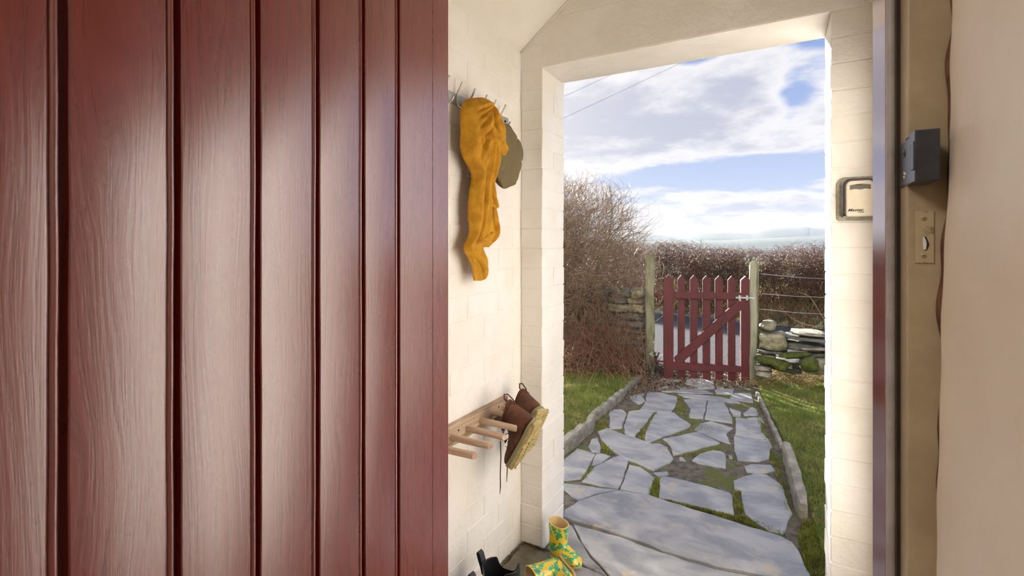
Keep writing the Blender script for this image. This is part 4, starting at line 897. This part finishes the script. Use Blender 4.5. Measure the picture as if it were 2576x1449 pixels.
# crown: outline in the wall plane (y, z); thickness in x
def cap_out(a):      # a=0 towards +Y, pi/2 up
    ry = .112*(1+.05*math.cos(a)); rz = .128 if math.sin(a) > 0 else .118
    c, s = math.cos(a), math.sin(a); r = 1/((abs(c)/ry)**2.2+(abs(s)/rz)**2.2)**(1/2.2); return r*(1+.025*math.cos(8*a+.4)+.02*math.sin(3*a+1))
for i in range(NR+1):
    t = i/NR          # 0 at the button, 1 at the head band behind
    for k in range(NA):
        a = 2*PI*k/NA
        if t < .62: q = math.sin(t/.62*PI/2); x = .042*(1-.55*q**2.5)
        else: q = 1-.45*((t-.62)/.38)**1.5; x = .042*(.45)-.062*((t-.62)/.38)
        rr_ = cap_out(a)*q; seam = abs(math.sin(4*a))
        x += (.009*(seam**.3)-.005)*(q if t < .62 else .3) + .006*math.sin(2*a+.8)*q+.004*math.sin(5*a)*q*q
        V.append((x+.02*math.cos(a)*0, math.cos(a)*rr_-.012*(1-q)*0, math.sin(a)*rr_))
for i in range(NR):
    for k in range(NA):
        k2 = (k+1) % NA; Fc.append((i*NA+k, i*NA+k2, (i+1)*NA+k2, (i+1)*NA+k))
pyobj('crown', V, Fc, M['tweed'], cap, True)
rock(None, (0, 0, 0), (.004, .008, .008), 3, M['tweed'], 0, 'button').parent = cap; cap.children[-1].location = (.041, 0, 0)
V = []; Fc = []; n = 30
for i in range(n+1):
    a = math.radians(-172+i*(96/n)); e = math.sin(PI*i/n)
    for rr_, x in ((.085, -.012), (.118+.012*e, -.008), (.118+.055*e, .010), (.118+.053*e, .002), (.085, -.022)): V.append((x-.012, math.cos(a)*rr_*.92, math.sin(a)*rr_))
for i in range(n):
    for k in range(5):
        k2 = (k+1) % 5; Fc.append((i*5+k, i*5+k2, (i+1)*5+k2, (i+1)*5+k))
Fc += [tuple(range(5)), tuple(n*5+k for k in range(5))]
pyobj('peak', V, Fc, M['tweed'], cap, True)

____

_What the task asks_:
Reproduce the data word for word, excluding its pictures.

_Written response_:
Keep writing the Blender script for this image. This is part 4, starting at line 897. This part finishes the script. Use Blender 4.5. Measure the picture as if it were 2576x1449 pixels.
# crown: outline in the wall plane (y, z); thickness in x
def cap_out(a):      # a=0 towards +Y, pi/2 up
    ry = .112*(1+.05*math.cos(a)); rz = .128 if math.sin(a) > 0 else .118
    c, s = math.cos(a), math.sin(a); r = 1/((abs(c)/ry)**2.2+(abs(s)/rz)**2.2)**(1/2.2); return r*(1+.025*math.cos(8*a+.4)+.02*math.sin(3*a+1))
for i in range(NR+1):
    t = i/NR          # 0 at the button, 1 at the head band behind
    for k in range(NA):
        a = 2*PI*k/NA
        if t < .62: q = math.sin(t/.62*PI/2); x = .042*(1-.55*q**2.5)
        else: q = 1-.45*((t-.62)/.38)**1.5; x = .042*(.45)-.062*((t-.62)/.38)
        rr_ = cap_out(a)*q; seam = abs(math.sin(4*a))
        x += (.009*(seam**.3)-.005)*(q if t < .62 else .3) + .006*math.sin(2*a+.8)*q+.004*math.sin(5*a)*q*q
        V.append((x+.02*math.cos(a)*0, math.cos(a)*rr_-.012*(1-q)*0, math.sin(a)*rr_))
for i in range(NR):
    for k in range(NA):
        k2 = (k+1) % NA; Fc.append((i*NA+k, i*NA+k2, (i+1)*NA+k2, (i+1)*NA+k))
pyobj('crown', V, Fc, M['tweed'], cap, True)
rock(None, (0, 0, 0), (.004, .008, .008), 3, M['tweed'], 0, 'button').parent = cap; cap.children[-1].location = (.041, 0, 0)
V = []; Fc = []; n = 30
for i in range(n+1):
    a = math.radians(-172+i*(96/n)); e = math.sin(PI*i/n)
    for rr_, x in ((.085, -.012), (.118+.012*e, -.008), (.118+.055*e, .010), (.118+.053*e, .002), (.085, -.022)): V.append((x-.012, math.cos(a)*rr_*.92, math.sin(a)*rr_))
for i in range(n):
    for k in range(5):
        k2 = (k+1) % 5; Fc.append((i*5+k, i*5+k2, (i+1)*5+k2, (i+1)*5+k))
Fc += [tuple(range(5)), tuple(n*5+k for k in range(5))]
pyobj('peak', V, Fc, M['tweed'], cap, True)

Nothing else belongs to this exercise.